Tags
28th Meditation, Edward Taylor, Meditation, poem, Poetry, Puritan Poetry, When I Lord send some bits of glory home
The 28th Meditation of Edward Taylor takes as its text John 1:16. In context, the passage (as it would have stood in Taylor’s Bible) reads as follows:
14 And the Word was made flesh, and dwelt among us, (and we beheld his glory, the glory as of the only begotten of the Father,) full of grace and truth. 15 John bare witness of him, and cried, saying, This was he of whom I spake, He that cometh after me is preferred before me: for he was before me. 16 And of his fulness have all we received, and grace for grace. 17 For the law was given by Moses, but grace and truth came by Jesus Christ. 18 No man hath seen God at any time; the only begotten Son, which is in the bosom of the Father, he hath declared him.
John 1:14–18
The poem will center upon the receipt of the grace which is in the Word made Flesh. However, as is a consistent theme in Taylor, it begins with the distance from God and the disorder of mind. Although not discussed in this place, the noetic effect of sin – the disordering effect of sin upon the thoughts, affections and behavior – lies behind his description of his sense as “bewildered” and his “befogged dark fancy”.

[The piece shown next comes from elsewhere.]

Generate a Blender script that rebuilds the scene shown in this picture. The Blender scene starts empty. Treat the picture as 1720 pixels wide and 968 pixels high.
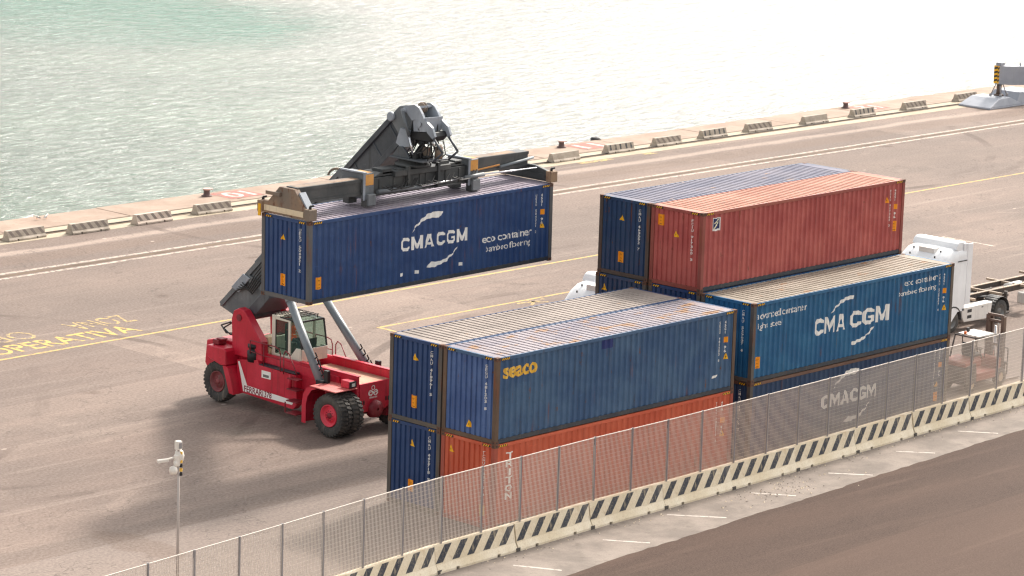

It should be noted that the effects are not simply in a cause-and-effect relationship with some particular sinful action, but are inherent in any human being on this earth. The damage done by Adam’s fall is not completely removed prior to one’s death and personal resurrection.
The poem begins with a self-conscious discussion of the poem itself as a matter of praise, sending some “glory home”. But this glory is returned in small sums, “bits” rather than in “lumps.” (Incidentally, “lumps” does not have the negative connotations it does in contemporary vernacular.) The first stanza reads:
When I Lord, send some bits of glory home
(For lumps I lack) my messenger, I find,
Bewildered, lose his way being alone
In my befogged dark fancy, clouded mind.
Thy bits of glory packed in shreds of praise
My messenger doth lose, losing his ways.
The first line creates an interesting rhythmic effect by beginning with a Bacchic foot: “when I LORD” followed by a pause. The unusual English rhythm ending on a stress followed by a pause is difficult to read. The awkwardness creates an emphasis on the words. The vocative, Lord, would normally stand at the beginning of a clause, “Lord, when I send ….” Thus, the relationship between “I” and “Lord” is foregrounded.
The remainder of the first line and the second then flow along more easily. However, the poem introduces a puzzling reference, “my messenger”. The messenger is the means by which he is returning glory to the Lord. The precise identity of the messenger is not otherwise clarified. What is the means by which he is sending glory home: the messenger is the poem itself.
And so, as is common in Taylor, his poem is in part about the poem itself. His thinking which creates the poem is bewildered. His “befogged dark fancy” would be the weakness of his ability to conceive and create the poem.
And here comes the problem: he seeks to return some glory to the Lord within the praise which is the poem itself, but the glory falls out (is lost) from the poem:
Thy bits of glory packed in shreds of praise
My messenger doth lose, losing his ways.